Almost by definition, plant machinery is functional and exceptionally versatile, and a small fleet of machinery with the right attachments, calibration and skilled operators should ideally be enough for any typical job.
Of course, not every job is typical in the slightest. Either the terrain is difficult, the job requires specialist tools not found with conventional machinery or sometimes a designer tries a new approach to an existing problem.
Here are some of the rarest and most unconventional pieces of industrial equipment out there.
Officially known as a walking excavator, spider excavators are specialised mobile excavators that use a combination of four-wheeled drive and articulated legs to help them secure and bound up unstable and steep terrain.
They were initially designed for use on mountain slopes, particularly in alpine countries such as Liechtenstein and Switzerland, although they have seen exceptionally rare use elsewhere.
The reason why they are so rare is that outside of situations where it’s the only possible option, spider excavators are expensive and because of their complex electro-hydraulics, very difficult to maintain.
Part mini-excavator, part dumper truck, the dumphoe was a somewhat enigmatic device that apparently was not so much produced as cobbled together using various CAT components and powered using their 92-horsepower engine.

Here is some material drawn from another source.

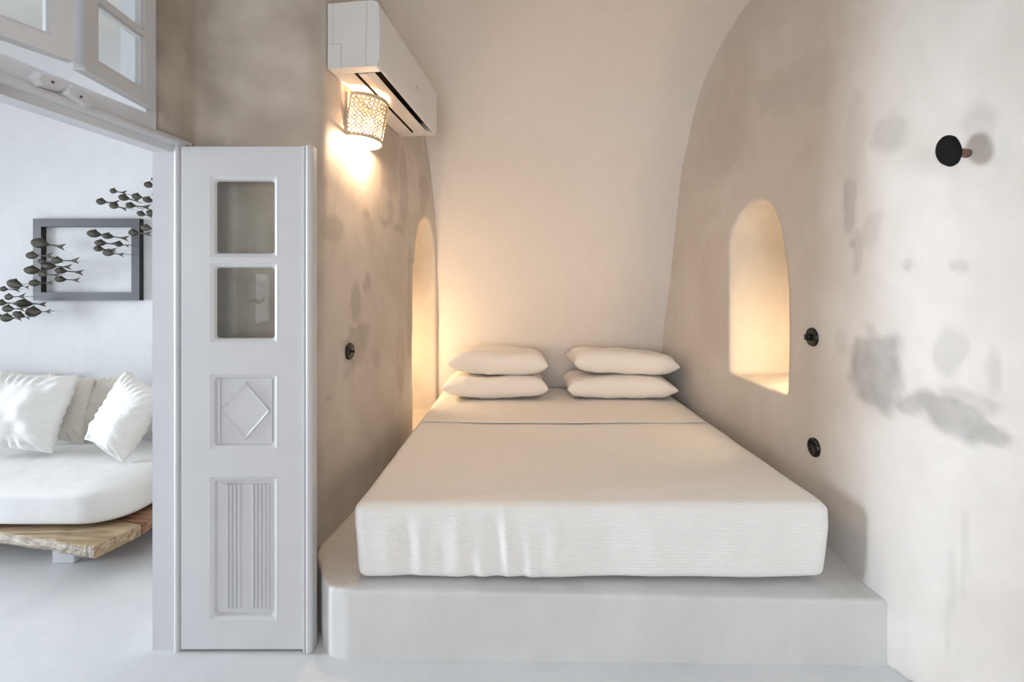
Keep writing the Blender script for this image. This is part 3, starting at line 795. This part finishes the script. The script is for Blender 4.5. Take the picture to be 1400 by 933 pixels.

It sat on four tyres, had a dumper scoop and a mini excavator shovel arm, making it seemingly designed to be used for earthmoving with just one machine.
It is somewhat enigmatic as well, as whilst it certainly existed by 2010 when footage was officially provided of it, there’s no clear indication of when it was made if it was ever sold at all and even if it was ever meant to be more than an admittedly very interesting experiment.
Perhaps it could have become a backhoe-style two-in-one machine, but ultimately the potential of the design did not translate to the final product.